13. Trail Cameras Have Different Jobs (in Different Places)
Trail cameras can be used for different jobs and places. For example, cameras might be dedicated to any number of tasks. Monitoring bedding areas, food plots, pinch points, travel routes, water sources, and more. They might be dedicated for your home farm, distant public land of interest, or out-of-state hunting property. Furthermore, different cameras are great for different things. A single-zone is ideal for many situations, but a 360-degree camera is best suited for numerous scenarios, including bedding area interiors, food plots, inside field corners, trail intersections, and more.
14. Because Data Plans Sometimes Improve with Additional Trail Cameras
Depending on the situation, an increase in trail cameras might lower your data plan cost basis per camera. Determine the best plan for your budget, hunting property (or properties), and the necessary cameras to cover the area.

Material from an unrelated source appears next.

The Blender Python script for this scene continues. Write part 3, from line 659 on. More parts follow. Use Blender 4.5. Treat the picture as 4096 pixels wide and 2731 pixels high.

15. Some Cameras Might be Dedicated to Security
Bring It Home
While we should never use more cellular trail cameras than we can afford, it’s important to purchase that which budget allows. Don’t go to extremes but sign on for what your hunting property requires. One trail camera is fun, but a full slate of cams is even more so.
Of course, there is such a thing as too many trail cameras. Placing too many cameras can increase pressure, and lead to wasted funds. Strike the right balance, though, and it can lead to a great hunt outcome.
My 2023-24 deer season was a prime example of that. I didn’t go overboard on cameras, but I deployed enough of these in Kentucky and Ohio to keep proper tabs on my hunting leases. It led to me tagging a 160s-class 14-point Kentucky buck, and a 140s-class 10-point Ohio whitetail. You can do the same.